- _DESCRIPTION OF THE TASK_: Only one span of the listing below is wanted: the lines from the one with "were 1600x1200 pixels." through the one with "o = mb.build('droplets', M['foam'], j);", reproduced exactly, both ends kept.

- _PROVIDED ENTRIES_:

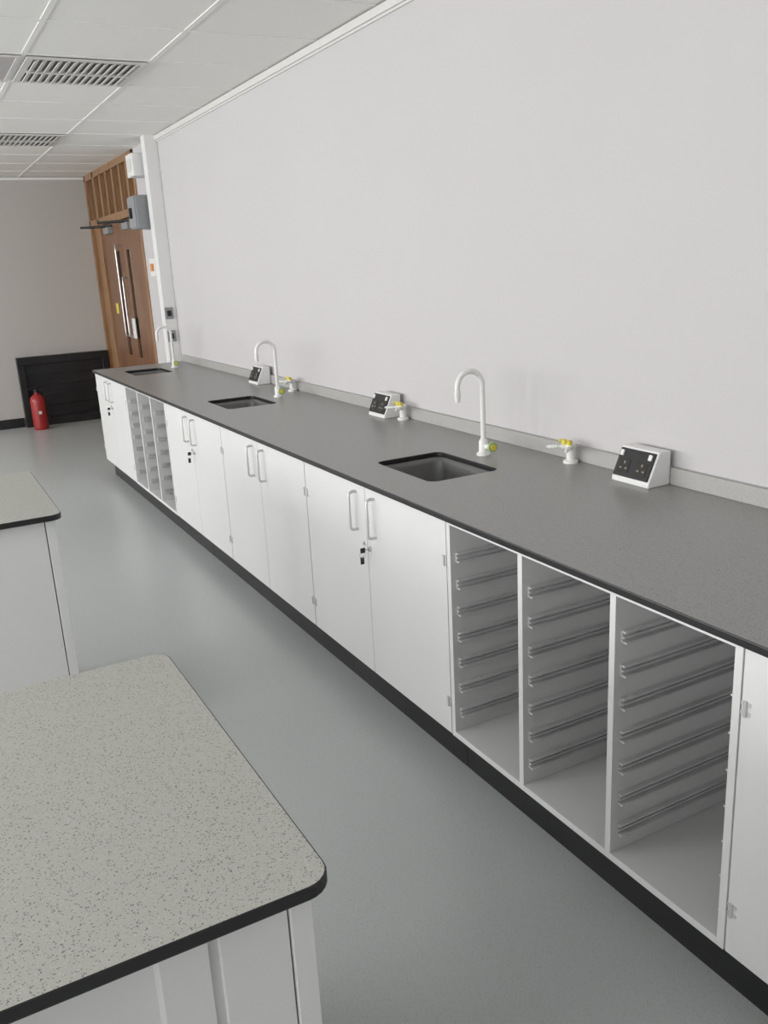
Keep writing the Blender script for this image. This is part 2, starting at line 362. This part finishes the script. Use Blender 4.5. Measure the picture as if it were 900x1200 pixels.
# bench sockets
def socket(y,w=.155):
    p=empty('bench_power_socket',(1.9,y,CT));h=.105;xa,xb,xc=1.862,1.905,XW-.022
    bm=bmesh.new();P=[(xa,0),(xa,.012),(xb,h),(xc,h),(xc,0)]
    A=[bm.verts.new((a,y-w/2,CT+b)) for a,b in P];B=[bm.verts.new((a,y+w/2,CT+b)) for a,b in P]
    bm.faces.new(A);bm.faces.new(B[::-1])
    for k in range(5): bm.faces.new([A[k],A[(k+1)%5],B[(k+1)%5],B[k]])
    finish('housing',bm,M['plast'],p,.004)
    u=Vector((xb-xa,0,h-.012)).normalized();n=Vector((-u.z,0,u.x));hh=math.hypot(xb-xa,h-.012)/2
    c=Vector(((xa+xb)/2,y,CT+(h+.012)/2))
    obox('face_plate',c+n*.003,(0,w/2-.006,0),u*(hh-.007),n*.003,M['black'],p,.002)
    for s in(-1,1):
        obox('outlet_%d'%(s+2),c+n*.0065+Vector((0,s*.036,0))-u*.012,(0,.022,0),u*.022,n*.001,M['glassd'],p,.001)
        for dy,du,a,b in((0,.012,.0025,.004),(-.011,-.006,.004,.0022),(.011,-.006,.004,.0022)):
            obox('pin_slot',c+n*.0077+Vector((0,s*.036+dy,0))+u*(du-.012),(0,a,0),u*b,n*.0003,M['greybox'],p)
        obox('rocker_%d'%(s+2),c+n*.008+Vector((0,s*.058,0))+u*.028,(0,.0065,0),u*.009,n*.003,M['plast'],p,.001)
for y in (1.915,3.545,5.17): socket(y)
# ------------------------------------------------ island benches
def island(y0,y1,full=False):
    x1=.335;x0=-1.25
    p=empty('island_lab_bench',((x0+x1)/2,(y0+y1)/2,0))
    slab('worktop',x0,x1,y0,y1,CT-.018,CT,.035,(M['itop'],M['black']),p)
    zt=CT-.0185;a=y0+.03;b=y1-.03;xr=x1-.022
    L=[(xr-.028,xr,a,b,.0,zt)]                      # end panel
    if full:
        L+=[(x0+.06,xr-.031,a+.004,a+.022,.0,zt)]
        boxes('end_panels',L,M['white'],p,.001)
    else:
        L+=[(xr-.115,xr-.030,a+.006,a+.024,.0,zt)]
        L+=[(xr-.185,xr-.127,a+.012,a+.030,.0,zt)]
        L+=[(xr-.127,xr-.110,a+.031,b,.10,zt),(xr-.185,xr-.170,a+.031,a+.095,0,zt)]
        boxes('end_panels',L,M['white'],p,.001)
        boxes('panel_gap_strip',[(xr-.128,xr-.114,a+.016,a+.029,0,zt)],M['rail'],p)
        boxes('inner_front_panel',[(x0+.06,xr-.13,a+.05,a+.068,.0,zt-.004)],M['white'],p,.001)
        boxes('fixing_brackets',[(xr-.215,xr-.195,a+.042,a+.05,.60,.625),(xr-.255,xr-.238,a+.042,a+.05,.61,.618)],M['steel'],p)
    boxes('service_void_panels',[(x0+.03,x0+.058,a,b,0,zt),(x0+.06,xr-.13,b-.232,b-.02,.10,.118),(-.5,-.482,a+.13,b-.25,.10,zt)],M['inner'],p,.001)
    boxes('far_doors',[(x0+.06,(x0+xr)/2-.1,b-.018,b,.10,zt-.005),((x0+xr)/2-.097,xr-.03,b-.018,b,.10,zt-.005)],M['white'],p,.001)
    boxes('plinth',[(x0+.06,xr-.16,b-.06,b-.045,0,.10)],M['plinth'],p)
island(.801,1.551);island(2.735,3.485,True)
# ------------------------------------------------ lights
w=bpy.data.worlds.new('World');sc.world=w;w.use_nodes=True
w.node_tree.nodes['Background'].inputs[0].default_value=(.85,.92,1,1);w.node_tree.nodes['Background'].inputs[1].default_value=1.0
def area(name,loc,rot,sx,sy,e,c):
    l=bpy.data.lights.new(name,'AREA');l.shape='RECTANGLE';l.size=sx;l.size_y=sy;l.energy=e;l.color=c
    o=bpy.data.objects.new(name,l);o.location=loc;o.rotation_euler=rot;col.objects.link(o)
for i,(a,b) in enumerate(wins):
    area('window_daylight_%d'%(i+1),(XL-.2,(a+b)/2,1.675),(0,math.radians(-90),0),1.45,2.0,97,(1,.995,.985))
# ------------------------------------------------ camera
f,pitch,roll,yaw=1020.8,.2796,.0532,.4865
fw=Vector((math.sin(yaw)*math.cos(pitch),math.cos(yaw)*math.cos(pitch),-math.sin(pitch)))
r=fw.cross(Vector((0,0,1))).normalized();d=fw.cross(r)
R=math.cos(roll)*r+math.sin(roll)*d;D=-math.sin(roll)*r+math.cos(roll)*d
cam=bpy.data.cameras.new('camera');co=bpy.data.objects.new('camera',cam);col.objects.link(co)
m=Matrix((R,-D,-fw)).transposed().to_4x4();m.translation=Vector((0,0,H));co.matrix_world=m
cam.sensor_fit='VERTICAL';cam.sensor_height=24;cam.sensor_width=18;cam.lens=24*f/1200;cam.clip_start=.02
sc.camera=co
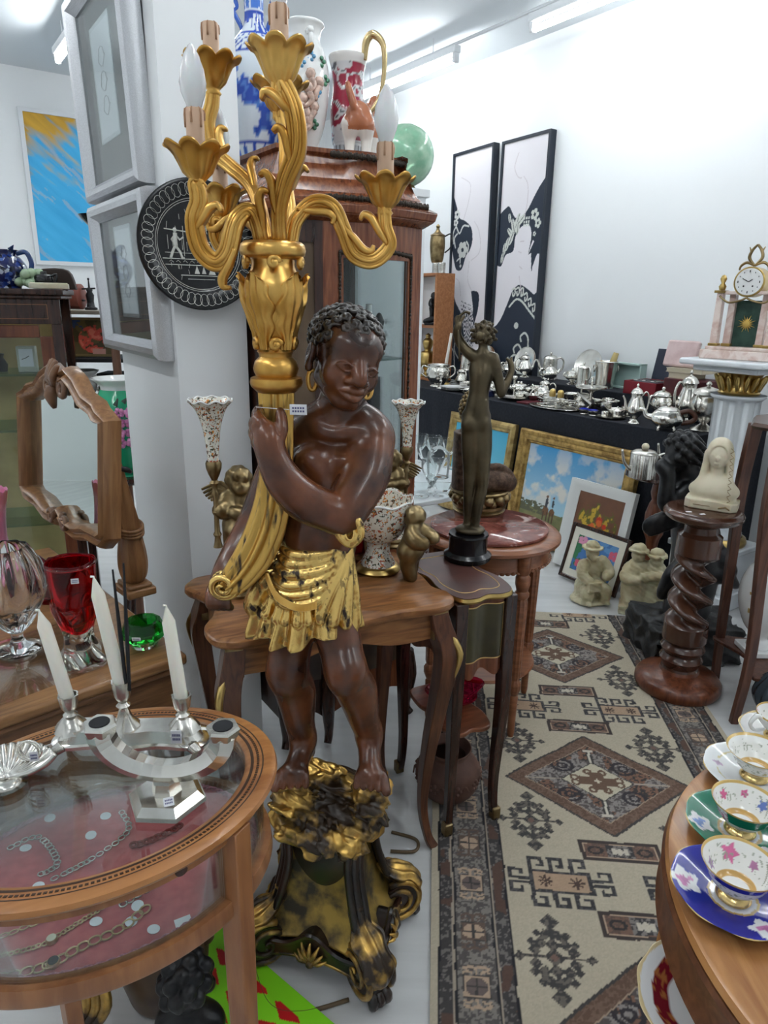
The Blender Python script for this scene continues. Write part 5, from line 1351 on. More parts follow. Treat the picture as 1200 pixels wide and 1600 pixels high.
TB.scale=(.890,.949,T1Z/.76)
FLORAL=speckle('floral_glaze',S(226,222,208),[S(92,62,44),S(214,140,70),S(70,76,58),S(176,86,56),S(150,120,90)],200,.14,.32)
def trumpet(p,label,rz=0.0):
    t=thing('cherub_vase',label,'vase',p,rz,'cherub trumpet vases')
    g=G();g.lathe([(0,0),(.062,0),(.064,.008),(.058,.016),(.060,.024),(.050,.030)],36);ob(g,'gilt_foot',ABRASS,t)
    g=G();g.lathe([(.050,.028),(.048,.04),(.038,.06),(.030,.075),(0,.078)],36);ob(g,'porcelain_foot',FLORAL,t,sm=60)
    F=Field((-.10,-.10,.06),(.12,.12,.36),.0023)
    child(F,TM((.010,.01,.072),.262,.25),(-.10,-.16,.60),(-.22,-.10,.62),(.10,-.17,.55),(-.17,-.06,.60));F.frame(TM((.010,.01,.072),.262,.25));F.chain([(-.12,-.08,.40),(0,-.13,.37),(.12,-.06,.42)],.035,.02);F.frame(None)
    ob(F.mesh('cherub'),'cherub',ABRASS,t,sm=180)
    for s in(1,-1):ob(wing(s,TM((.010,.01,.072),.262,.25)),'wing',ABRASS,t,sm=180)
    g=G();c=(-.046,-.036,0)
    g.lathe([(0,.135),(.012,.138),(.009,.15),(.007,.165),(.011,.172),(.007,.18),(.006,.225),(.010,.232),(.006,.24),(.006,.270),(.010,.28),(.006,.288),(.007,.30),(.013,.308),(.007,.315),(.014,.33),(.019,.345),(.020,.358),(.017,.364)],20,c);ob(g,'torch_stem',ABRASS,t,sm=50)
    g=G();P=cr([(.014,.360),(.016,.40),(.023,.45),(.036,.49),(.052,.512),(.0515,.514),(.034,.49),(.020,.45),(.010,.40)],6);g.lathe([(float(a),float(b))for a,b in P],48,c,rm=lambda a,q:(1,.003*math.sin(9*a)*max(0,1-abs(q-.5)*6)));v=ob(g,'trumpet',FLORAL,t,sm=180)
    g=G();g.tube([(c[0]+.052*math.cos(k*PI/36),c[1]+.052*math.sin(k*PI/36),.5135+.003*math.sin(9*k*PI/36))for k in range(72)],.0024,6,closed=True);ob(g,'white_rim',PORC,v,sm=180)
    return t
p=at(357,922,T1Z);trumpet(p+Vector((0.03,0,.0005)),'cherub with porcelain trumpet vase nearer the white pillar on the rosewood table',0.15)
p=at(614,849,T1Z);tv=trumpet(p+Vector((0.0,0,.0005)),'cherub with porcelain trumpet vase behind the flowered bowl',-.2)
tv.scale=(-.95,.95,.90)
# flowered bowl on cherub supports
p=at(590,890,T1Z)
BW=thing('cherub_bowl','flowered porcelain bowl on gilt stand held up by bronze cherubs','bowl',p+Vector((0,0,.0005)))
BW.scale=(1.15,1.15,1.15)
g=G();P=cr([(0,.075),(.03,.078),(.06,.10),(.078,.14),(.084,.185),(.081,.185),(.072,.14),(.05,.105),(0,.09)],6);g.lathe([(max(0,float(a)),float(b))for a,b in P],64,rm=lambda a,q:(1+.02*math.sin(7*a),.004*math.sin(7*a)if .35<q<.65 else 0));ob(g,'bowl',FLORAL,BW,sm=180)
g=G();g.tube([(.0835*(1+.02*math.sin(7*a))*math.cos(a),.0835*(1+.02*math.sin(7*a))*math.sin(a),.186+.004*math.sin(7*a))for a in[k*PI/48 for k in range(96)]],.0028,6,closed=True);ob(g,'rim',PORC,BW,sm=180)
g=G();g.lathe([(.045,.016),(.040,.03),(.030,.05),(.028,.078)],36);ob(g,'porcelain_stem',FLORAL,BW,sm=60)
g=G();g.lathe([(0,0),(.055,0),(.058,.006),(.052,.014),(.045,.018),(0,.02)],36);ob(g,'gilt_base',BRASS,BW)
for a in(-.55,1.6,3.5):
    M=TM((.088*math.cos(a),.088*math.sin(a),.0),.178,a-PI/2,rx=-.12)
    F=Field((.088*math.cos(a)-.075,.088*math.sin(a)-.075,0),(.088*math.cos(a)+.075,.088*math.sin(a)+.075,.20),.0021)
    child(F,M,(.14,.24,.62),(-.14,.24,.62),lk=(.09,.02,.22),la=(.08,.10,.05),head=(0.0,-.02,.90));F.frame(M);F.chain([(-.13,-.02,.40),(0,-.10,.38),(.13,-.02,.40)],.04,.02);F.frame(None)
    ob(F.mesh('cherub_support'),'cherub_support',ABRASS,BW,sm=180)
g=G();P=cr([(0,0),(.03,0),(.045,.02),(.05,.05),(.04,.085),(0,.09)],4);g.lathe([(max(0,float(a)),float(b))for a,b in P],10,rm=lambda a,q:1+.05*math.sin(5*a))
p=at(560,858,T1Z);ob(g,'red_glass_vase',mat('red_glass_solid',(.42,.008,.015),.1,trans=.2,coat=.5),loc=p+Vector((0,-.02,.0005)),label='red glass vase half hidden between the figure and the cherub bowl',cat='vase',sm=30)

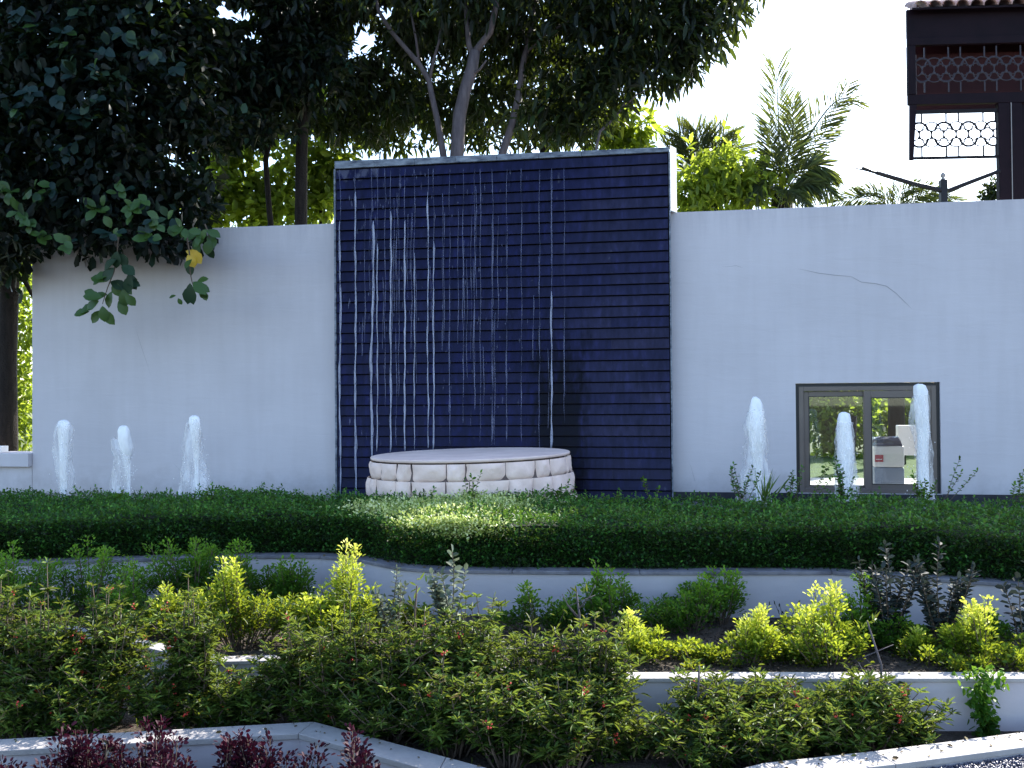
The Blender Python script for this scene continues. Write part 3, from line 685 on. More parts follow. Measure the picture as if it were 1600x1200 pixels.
for ji, (lab, d, cx, core, veil) in enumerate(JETS):
    base = P(cx, 780, d); base.z = 0
    j = empty('foam_jet', base, 0, label=lab, cat='fountain jet', group='foam jets rising from the pool')
    blob(core, d, ji*3+1, .07).build('water_column', M['foam'], j, smooth=True, base=base)
    blob(veil, d, ji*3+2, .12, 22).build('spray', M['spray'], j, smooth=True, base=base)
    MB().tube([(0,0,-.1),(0,0,.03)], [.025,.018], 10).build('nozzle', M['nozzle'], j)
    rg = random.Random(ji+50); mb = MB()
    w0 = veil[-1][2]-veil[-1][1]
    for i in range(190):
        py = rg.uniform(veil[1][0], 785); sp = (py-veil[0][0])/130
        px = cx + rg.gauss(0, 5+6*sp); c = P(px, py, d+rg.uniform(-.12,.12)) - base; s_ = rg.uniform(.0015,.0055)
        if c.z > .01: mb.add([c+Vector(q)*s_ for q in ((1,0,0),(-.5,.87,0),(-.5,-.87,0),(0,0,1.6),(0,0,-1.6))], [(0,1,3),(1,2,3),(2,0,3),(1,0,4),(2,1,4),(0,2,4)])
    o = mb.build('droplets', M['foam'], j); o['kind'] = 'stuff'

# =================================================================== TERRACES
def poly_offset(pts, off):
    """pts: list of (x,y); offset toward the camera side (off>0), mitred"""
    out = []
    for i in range(len(pts)):
        a = pts[max(i-1,0)]; b_ = pts[i]; c = pts[min(i+1,len(pts)-1)]
        n1 = None
        def nrm(p, q):
            dx, dy = q[0]-p[0], q[1]-p[1]; L_ = math.hypot(dx,dy); return (dy/L_, -dx/L_)
        ns = []
        if i > 0: ns.append(nrm(a, b_))
        if i < len(pts)-1: ns.append(nrm(b_, c))
        nx = sum(q[0] for q in ns)/len(ns); ny = sum(q[1] for q in ns)/len(ns); k = 1/(nx*nx+ny*ny)
        out.append((b_[0]+nx*off*k, b_[1]+ny*off*k))
    return out
def retaining(label, pts, zcap, zbase, capw, capt, overhang, capmat, name='retaining_wall'):
    """pts: front top edge polyline of the coping (world xy) left to right"""
    b_ = pts[len(pts)//2]; base = (b_[0], b_[1], 0)
    t_ = empty(name, base, 0, label=label, cat='retaining wall')
    f = poly_offset(pts, -overhang); k = poly_offset(pts, -capw)
    back = poly_offset(pts, -capw+.02)
    MB().prism(f + back[::-1], zbase, zcap-capt-.001).build('wall_body', M['planter'], t_, base=base)
    for i in range(len(pts)-1):
        L_ = math.hypot(pts[i+1][0]-pts[i][0], pts[i+1][1]-pts[i][1]); ns = max(1, round(L_/1.1))
        for j in range(ns):
            q = lambda A, s_: (A[i][0]+(A[i+1][0]-A[i][0])*s_, A[i][1]+(A[i+1][1]-A[i][1])*s_)
            s0, s1 = j/ns + (.0015/L_), (j+1)/ns - (.0015/L_)
            MB().prism([q(pts,s0), q(pts,s1), q(k,s1), q(k,s0)], zcap-capt, zcap).build('coping_slab', capmat, t_, base=base, bevel=.004)
    return f, k
Z1, Z2, Z3 = -.08, -.36, -.55
up_px = [(-160,884),(0,880),(200,873),(400,868),(500,868.5),(560,873.5),(620,886),(680,890.5),(800,892),(1000,893.5),(1300,893),(1420,900.5),(1600,913),(1780,926)]
UP = [tuple(PZ(x,y,Z1)[:2]) for x,y in up_px]
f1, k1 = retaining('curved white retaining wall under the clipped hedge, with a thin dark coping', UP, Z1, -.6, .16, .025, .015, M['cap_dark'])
mid_px = [(-160,978),(95,984),(225,1011),(330,1034),(460,1031),(700,1048),(985,1060),(1400,1060),(1800,1060)]
MID = [tuple(PZ(x,y,Z2)[:2]) for x,y in mid_px]
f2, k2 = retaining('middle white retaining wall with a sunlit pale coping below the golden shrubs', MID, Z2, -.9, .12, .022, .012, M['cap'])
lo_px = [(-140,1181),(466,1146),(960,1285),(1230,1213),(1400,1194),(1640,1162),(1800,1140)]
LOW = [tuple(PZ(x,y,Z3)[:2]) for x,y in lo_px]
f3, k3 = retaining('lowest white planter wall with a wide flat sunlit coping running in a V', LOW, Z3, -1.0, .17, .03, .012, M['cap'])
# beds
def bed(name, near, far_pts, z, label):
    me = near + far_pts[::-1]
    nn = len(near)
    vv = [(x,y,z) for x,y in near] ; 
    return tag(MB().prism(me, z-.35, z).build(name, M['soil']), label, kind='structure')
bk = [(p[0], 0) for p in k1]
hx = WALL.w(-8,-2.06,0), WALL.w(9,-2.06,0)
bed('hedge_bed', k1, [(hx[0].x,hx[0].y),(hx[1].x,hx[1].y)], -.10, 'soil of the bed that the hedge grows in')
bed('upper_bed_soil', k2, f1, -.40, 'sunlit soil of the middle terrace under the golden shrubs')
bed('lower_bed_soil', k3, f2, -.64, 'dark soil of the lower terrace under the tall shrubs')
# pebbles bed at lower right
pr = [p for p in f3[3:]]
pb = poly_offset(pr, .9)
tag(MB().prism(pr + pb[::-1], -.9, -.60).build('pebble_bed', M['pebble']), 'bed of dark pebbles before the lowest planter wall', kind='structure')
rng = np.random.default_rng(5)
NPB = 9000
seg = rng.integers(0, len(pr)-1, NPB); s_ = rng.random(NPB); o_ = rng.random(NPB)**1.3*.6
A = np.array(pr); Bq = np.array(pb); a_ = A[seg]*(1-s_[:,None]) + A[seg+1]*s_[:,None]; b2 = Bq[seg]*(1-s_[:,None]) + Bq[seg+1]*s_[:,None]
xy = a_ + (b2-a_)*(o_/.9)[:,None] + (b2-a_)*.012
def stones(name, xy, z, size, mat, rng, label, cat, parent=None):
    n_ = len(xy); base = np.array([[1,0,0],[0,1,0],[-1,0,0],[0,-1,0],[0,0,.8],[0,0,-.8]])
    R = rng.uniform(.5,1.2,(n_,6,1))*size; ang = rng.random(n_)*6.28; c, s2 = np.cos(ang), np.sin(ang)
    V = base[None]*R; X = V[:,:,0]*c[:,None]-V[:,:,1]*s2[:,None]; Y = V[:,:,0]*s2[:,None]+V[:,:,1]*c[:,None]
    V = np.stack([X+xy[:,0:1], Y+xy[:,1:2], V[:,:,2]+z+rng.uniform(0,size,(n_,1))], 2).reshape(-1,3)
    Fq = np.array([[0,1,4],[1,2,4],[2,3,4],[3,0,4],[1,0,5],[2,1,5],[3,2,5],[0,3,5]])
    Fa = (np.arange(n_)[:,None,None]*6 + Fq[None]).reshape(-1,3)
    me = bpy.data.meshes.new(name); me.vertices.add(len(V)); me.vertices.foreach_set('co', V.astype(np.float32).ravel())
    me.loops.add(Fa.size); me.loops.foreach_set('vertex_index', Fa.astype(np.int32).ravel()); me.polygons.add(len(Fa)); me.polygons.foreach_set('loop_start', np.arange(0,Fa.size,3,dtype=np.int32))
    me.update(calc_edges=True); me.materials.append(mat); o = bpy.data.objects.new(name, me); col.objects.link(o)
    return tag(o, label, cat, kind='stuff')
stones('pebbles', xy, -.60, .011, M['pebble'], rng, 'small dark glossy pebbles filling the bed', 'pebbles')
# clods, chips and leaf litter on the middle terrace
NC_ = 6000
i0 = rng.integers(0, 8, NC_)
A = np.array([PZ(x, 968 if x<1000 else 985, -.40)[:2] for x in np.linspace(-50,1650,40)]); 
xx = rng.uniform(-3.4, 3.2, NC_); yy = rng.uniform(5.1, 7.2, NC_)
f1a = np.array(f1); k2a = np.array(k2)
ok = (yy < np.interp(xx, f1a[:,0], f1a[:,1])-.02) & (yy > np.interp(xx, k2a[:,0], k2a[:,1])+.02)
stones('soil_clods', np.stack([xx,yy],1)[ok], -.40, .012, M['soil'], rng, 'crumbly soil clods on the middle terrace', 'soil')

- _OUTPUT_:
The Blender Python script for this scene continues. Write part 3, from line 685 on. More parts follow. Measure the picture as if it were 1600x1200 pixels.
for ji, (lab, d, cx, core, veil) in enumerate(JETS):
    base = P(cx, 780, d); base.z = 0
    j = empty('foam_jet', base, 0, label=lab, cat='fountain jet', group='foam jets rising from the pool')
    blob(core, d, ji*3+1, .07).build('water_column', M['foam'], j, smooth=True, base=base)
    blob(veil, d, ji*3+2, .12, 22).build('spray', M['spray'], j, smooth=True, base=base)
    MB().tube([(0,0,-.1),(0,0,.03)], [.025,.018], 10).build('nozzle', M['nozzle'], j)
    rg = random.Random(ji+50); mb = MB()
    w0 = veil[-1][2]-veil[-1][1]
    for i in range(190):
        py = rg.uniform(veil[1][0], 785); sp = (py-veil[0][0])/130
        px = cx + rg.gauss(0, 5+6*sp); c = P(px, py, d+rg.uniform(-.12,.12)) - base; s_ = rg.uniform(.0015,.0055)
        if c.z > .01: mb.add([c+Vector(q)*s_ for q in ((1,0,0),(-.5,.87,0),(-.5,-.87,0),(0,0,1.6),(0,0,-1.6))], [(0,1,3),(1,2,3),(2,0,3),(1,0,4),(2,1,4),(0,2,4)])
    o = mb.build('droplets', M['foam'], j); o['kind'] = 'stuff'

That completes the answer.